Begin
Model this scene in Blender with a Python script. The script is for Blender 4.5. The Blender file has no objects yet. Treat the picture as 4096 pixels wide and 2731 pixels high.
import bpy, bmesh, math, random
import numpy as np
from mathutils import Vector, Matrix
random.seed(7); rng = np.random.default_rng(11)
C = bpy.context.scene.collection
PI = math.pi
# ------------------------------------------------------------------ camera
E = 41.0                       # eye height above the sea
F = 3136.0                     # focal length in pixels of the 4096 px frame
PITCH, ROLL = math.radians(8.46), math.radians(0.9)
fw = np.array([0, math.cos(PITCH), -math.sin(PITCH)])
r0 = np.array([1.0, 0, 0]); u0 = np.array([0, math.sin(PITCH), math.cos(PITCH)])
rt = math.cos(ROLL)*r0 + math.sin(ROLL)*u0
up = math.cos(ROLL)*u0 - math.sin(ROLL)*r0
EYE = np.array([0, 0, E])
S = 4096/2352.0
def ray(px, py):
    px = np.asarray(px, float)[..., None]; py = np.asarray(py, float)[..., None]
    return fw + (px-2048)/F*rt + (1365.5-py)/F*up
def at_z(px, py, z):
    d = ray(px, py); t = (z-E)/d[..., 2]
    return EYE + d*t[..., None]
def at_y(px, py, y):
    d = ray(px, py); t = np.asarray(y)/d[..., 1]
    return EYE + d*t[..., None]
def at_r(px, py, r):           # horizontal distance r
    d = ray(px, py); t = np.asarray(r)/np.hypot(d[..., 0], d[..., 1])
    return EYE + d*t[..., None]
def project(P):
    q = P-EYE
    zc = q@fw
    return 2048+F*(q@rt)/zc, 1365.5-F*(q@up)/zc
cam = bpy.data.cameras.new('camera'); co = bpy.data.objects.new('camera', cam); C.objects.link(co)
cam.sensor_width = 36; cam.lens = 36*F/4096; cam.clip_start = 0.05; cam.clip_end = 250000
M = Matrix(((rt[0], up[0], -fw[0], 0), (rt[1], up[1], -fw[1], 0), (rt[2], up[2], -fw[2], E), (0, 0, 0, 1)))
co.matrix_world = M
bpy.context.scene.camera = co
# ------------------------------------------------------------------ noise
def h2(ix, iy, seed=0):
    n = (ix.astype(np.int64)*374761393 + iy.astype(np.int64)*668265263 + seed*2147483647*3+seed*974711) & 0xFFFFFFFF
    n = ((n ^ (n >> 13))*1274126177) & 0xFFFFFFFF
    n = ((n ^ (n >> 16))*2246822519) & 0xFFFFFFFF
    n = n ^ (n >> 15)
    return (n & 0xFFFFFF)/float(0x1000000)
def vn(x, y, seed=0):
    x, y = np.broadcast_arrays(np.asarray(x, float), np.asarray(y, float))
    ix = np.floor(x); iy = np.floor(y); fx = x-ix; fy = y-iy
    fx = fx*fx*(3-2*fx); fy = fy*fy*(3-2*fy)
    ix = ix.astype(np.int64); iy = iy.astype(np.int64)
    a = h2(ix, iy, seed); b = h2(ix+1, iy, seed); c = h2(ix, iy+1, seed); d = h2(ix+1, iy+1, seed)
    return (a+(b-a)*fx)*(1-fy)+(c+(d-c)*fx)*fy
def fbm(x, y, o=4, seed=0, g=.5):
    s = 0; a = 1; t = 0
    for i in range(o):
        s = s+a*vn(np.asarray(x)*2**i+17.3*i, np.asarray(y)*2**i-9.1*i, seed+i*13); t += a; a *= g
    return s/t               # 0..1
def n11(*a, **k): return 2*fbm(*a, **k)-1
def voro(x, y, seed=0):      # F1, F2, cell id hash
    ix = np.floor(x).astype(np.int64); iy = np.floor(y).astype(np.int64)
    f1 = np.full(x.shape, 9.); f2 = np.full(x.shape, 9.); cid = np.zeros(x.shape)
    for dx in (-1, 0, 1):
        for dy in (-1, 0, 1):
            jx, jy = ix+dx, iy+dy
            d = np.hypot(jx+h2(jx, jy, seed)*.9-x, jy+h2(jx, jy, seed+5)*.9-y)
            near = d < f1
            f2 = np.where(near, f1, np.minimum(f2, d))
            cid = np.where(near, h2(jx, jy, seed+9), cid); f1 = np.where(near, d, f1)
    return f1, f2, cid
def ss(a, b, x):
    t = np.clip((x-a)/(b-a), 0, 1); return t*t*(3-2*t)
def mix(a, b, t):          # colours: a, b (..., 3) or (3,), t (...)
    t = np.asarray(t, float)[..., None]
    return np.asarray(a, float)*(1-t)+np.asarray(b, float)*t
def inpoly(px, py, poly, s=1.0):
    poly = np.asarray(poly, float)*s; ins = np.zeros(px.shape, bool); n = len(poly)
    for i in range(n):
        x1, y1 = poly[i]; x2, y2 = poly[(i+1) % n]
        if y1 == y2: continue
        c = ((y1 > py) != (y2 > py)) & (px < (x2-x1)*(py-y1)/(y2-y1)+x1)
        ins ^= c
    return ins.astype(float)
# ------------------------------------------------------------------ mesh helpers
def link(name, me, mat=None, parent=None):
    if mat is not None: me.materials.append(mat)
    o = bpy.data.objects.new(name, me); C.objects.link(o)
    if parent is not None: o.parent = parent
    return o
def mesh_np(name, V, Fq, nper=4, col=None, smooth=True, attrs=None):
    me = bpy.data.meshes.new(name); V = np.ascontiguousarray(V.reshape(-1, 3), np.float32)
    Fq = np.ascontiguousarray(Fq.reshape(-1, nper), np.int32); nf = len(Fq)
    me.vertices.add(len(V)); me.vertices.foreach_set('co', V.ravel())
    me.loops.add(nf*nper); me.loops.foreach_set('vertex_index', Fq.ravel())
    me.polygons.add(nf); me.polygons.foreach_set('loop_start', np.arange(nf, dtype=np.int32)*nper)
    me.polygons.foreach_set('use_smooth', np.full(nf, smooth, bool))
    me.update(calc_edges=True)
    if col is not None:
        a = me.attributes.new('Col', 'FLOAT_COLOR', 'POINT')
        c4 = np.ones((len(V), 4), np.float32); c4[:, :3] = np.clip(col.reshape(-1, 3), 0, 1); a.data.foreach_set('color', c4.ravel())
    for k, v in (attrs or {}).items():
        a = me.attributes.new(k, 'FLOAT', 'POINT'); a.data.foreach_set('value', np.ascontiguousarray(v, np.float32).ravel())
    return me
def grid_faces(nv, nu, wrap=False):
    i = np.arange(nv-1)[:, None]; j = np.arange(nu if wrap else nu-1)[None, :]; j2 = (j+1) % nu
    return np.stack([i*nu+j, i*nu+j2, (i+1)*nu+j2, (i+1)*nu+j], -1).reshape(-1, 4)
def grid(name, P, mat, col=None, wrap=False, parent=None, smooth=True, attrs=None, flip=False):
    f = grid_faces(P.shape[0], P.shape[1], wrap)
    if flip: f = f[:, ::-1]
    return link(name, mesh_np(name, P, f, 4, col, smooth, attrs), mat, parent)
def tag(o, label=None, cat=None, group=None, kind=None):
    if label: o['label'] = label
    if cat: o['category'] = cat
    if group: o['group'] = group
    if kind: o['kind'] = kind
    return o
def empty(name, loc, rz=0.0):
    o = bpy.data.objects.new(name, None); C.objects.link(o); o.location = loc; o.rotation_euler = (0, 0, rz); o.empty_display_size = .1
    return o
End
Your goal:
Every line above should be written out again exactly as it stands.

Output of the exercise:
Model this scene in Blender with a Python script. The script is for Blender 4.5. The Blender file has no objects yet. Treat the picture as 4096 pixels wide and 2731 pixels high.
import bpy, bmesh, math, random
import numpy as np
from mathutils import Vector, Matrix
random.seed(7); rng = np.random.default_rng(11)
C = bpy.context.scene.collection
PI = math.pi
# ------------------------------------------------------------------ camera
E = 41.0                       # eye height above the sea
F = 3136.0                     # focal length in pixels of the 4096 px frame
PITCH, ROLL = math.radians(8.46), math.radians(0.9)
fw = np.array([0, math.cos(PITCH), -math.sin(PITCH)])
r0 = np.array([1.0, 0, 0]); u0 = np.array([0, math.sin(PITCH), math.cos(PITCH)])
rt = math.cos(ROLL)*r0 + math.sin(ROLL)*u0
up = math.cos(ROLL)*u0 - math.sin(ROLL)*r0
EYE = np.array([0, 0, E])
S = 4096/2352.0
def ray(px, py):
    px = np.asarray(px, float)[..., None]; py = np.asarray(py, float)[..., None]
    return fw + (px-2048)/F*rt + (1365.5-py)/F*up
def at_z(px, py, z):
    d = ray(px, py); t = (z-E)/d[..., 2]
    return EYE + d*t[..., None]
def at_y(px, py, y):
    d = ray(px, py); t = np.asarray(y)/d[..., 1]
    return EYE + d*t[..., None]
def at_r(px, py, r):           # horizontal distance r
    d = ray(px, py); t = np.asarray(r)/np.hypot(d[..., 0], d[..., 1])
    return EYE + d*t[..., None]
def project(P):
    q = P-EYE
    zc = q@fw
    return 2048+F*(q@rt)/zc, 1365.5-F*(q@up)/zc
cam = bpy.data.cameras.new('camera'); co = bpy.data.objects.new('camera', cam); C.objects.link(co)
cam.sensor_width = 36; cam.lens = 36*F/4096; cam.clip_start = 0.05; cam.clip_end = 250000
M = Matrix(((rt[0], up[0], -fw[0], 0), (rt[1], up[1], -fw[1], 0), (rt[2], up[2], -fw[2], E), (0, 0, 0, 1)))
co.matrix_world = M
bpy.context.scene.camera = co
# ------------------------------------------------------------------ noise
def h2(ix, iy, seed=0):
    n = (ix.astype(np.int64)*374761393 + iy.astype(np.int64)*668265263 + seed*2147483647*3+seed*974711) & 0xFFFFFFFF
    n = ((n ^ (n >> 13))*1274126177) & 0xFFFFFFFF
    n = ((n ^ (n >> 16))*2246822519) & 0xFFFFFFFF
    n = n ^ (n >> 15)
    return (n & 0xFFFFFF)/float(0x1000000)
def vn(x, y, seed=0):
    x, y = np.broadcast_arrays(np.asarray(x, float), np.asarray(y, float))
    ix = np.floor(x); iy = np.floor(y); fx = x-ix; fy = y-iy
    fx = fx*fx*(3-2*fx); fy = fy*fy*(3-2*fy)
    ix = ix.astype(np.int64); iy = iy.astype(np.int64)
    a = h2(ix, iy, seed); b = h2(ix+1, iy, seed); c = h2(ix, iy+1, seed); d = h2(ix+1, iy+1, seed)
    return (a+(b-a)*fx)*(1-fy)+(c+(d-c)*fx)*fy
def fbm(x, y, o=4, seed=0, g=.5):
    s = 0; a = 1; t = 0
    for i in range(o):
        s = s+a*vn(np.asarray(x)*2**i+17.3*i, np.asarray(y)*2**i-9.1*i, seed+i*13); t += a; a *= g
    return s/t               # 0..1
def n11(*a, **k): return 2*fbm(*a, **k)-1
def voro(x, y, seed=0):      # F1, F2, cell id hash
    ix = np.floor(x).astype(np.int64); iy = np.floor(y).astype(np.int64)
    f1 = np.full(x.shape, 9.); f2 = np.full(x.shape, 9.); cid = np.zeros(x.shape)
    for dx in (-1, 0, 1):
        for dy in (-1, 0, 1):
            jx, jy = ix+dx, iy+dy
            d = np.hypot(jx+h2(jx, jy, seed)*.9-x, jy+h2(jx, jy, seed+5)*.9-y)
            near = d < f1
            f2 = np.where(near, f1, np.minimum(f2, d))
            cid = np.where(near, h2(jx, jy, seed+9), cid); f1 = np.where(near, d, f1)
    return f1, f2, cid
def ss(a, b, x):
    t = np.clip((x-a)/(b-a), 0, 1); return t*t*(3-2*t)
def mix(a, b, t):          # colours: a, b (..., 3) or (3,), t (...)
    t = np.asarray(t, float)[..., None]
    return np.asarray(a, float)*(1-t)+np.asarray(b, float)*t
def inpoly(px, py, poly, s=1.0):
    poly = np.asarray(poly, float)*s; ins = np.zeros(px.shape, bool); n = len(poly)
    for i in range(n):
        x1, y1 = poly[i]; x2, y2 = poly[(i+1) % n]
        if y1 == y2: continue
        c = ((y1 > py) != (y2 > py)) & (px < (x2-x1)*(py-y1)/(y2-y1)+x1)
        ins ^= c
    return ins.astype(float)
# ------------------------------------------------------------------ mesh helpers
def link(name, me, mat=None, parent=None):
    if mat is not None: me.materials.append(mat)
    o = bpy.data.objects.new(name, me); C.objects.link(o)
    if parent is not None: o.parent = parent
    return o
def mesh_np(name, V, Fq, nper=4, col=None, smooth=True, attrs=None):
    me = bpy.data.meshes.new(name); V = np.ascontiguousarray(V.reshape(-1, 3), np.float32)
    Fq = np.ascontiguousarray(Fq.reshape(-1, nper), np.int32); nf = len(Fq)
    me.vertices.add(len(V)); me.vertices.foreach_set('co', V.ravel())
    me.loops.add(nf*nper); me.loops.foreach_set('vertex_index', Fq.ravel())
    me.polygons.add(nf); me.polygons.foreach_set('loop_start', np.arange(nf, dtype=np.int32)*nper)
    me.polygons.foreach_set('use_smooth', np.full(nf, smooth, bool))
    me.update(calc_edges=True)
    if col is not None:
        a = me.attributes.new('Col', 'FLOAT_COLOR', 'POINT')
        c4 = np.ones((len(V), 4), np.float32); c4[:, :3] = np.clip(col.reshape(-1, 3), 0, 1); a.data.foreach_set('color', c4.ravel())
    for k, v in (attrs or {}).items():
        a = me.attributes.new(k, 'FLOAT', 'POINT'); a.data.foreach_set('value', np.ascontiguousarray(v, np.float32).ravel())
    return me
def grid_faces(nv, nu, wrap=False):
    i = np.arange(nv-1)[:, None]; j = np.arange(nu if wrap else nu-1)[None, :]; j2 = (j+1) % nu
    return np.stack([i*nu+j, i*nu+j2, (i+1)*nu+j2, (i+1)*nu+j], -1).reshape(-1, 4)
def grid(name, P, mat, col=None, wrap=False, parent=None, smooth=True, attrs=None, flip=False):
    f = grid_faces(P.shape[0], P.shape[1], wrap)
    if flip: f = f[:, ::-1]
    return link(name, mesh_np(name, P, f, 4, col, smooth, attrs), mat, parent)
def tag(o, label=None, cat=None, group=None, kind=None):
    if label: o['label'] = label
    if cat: o['category'] = cat
    if group: o['group'] = group
    if kind: o['kind'] = kind
    return o
def empty(name, loc, rz=0.0):
    o = bpy.data.objects.new(name, None); C.objects.link(o); o.location = loc; o.rotation_euler = (0, 0, rz); o.empty_display_size = .1
    return o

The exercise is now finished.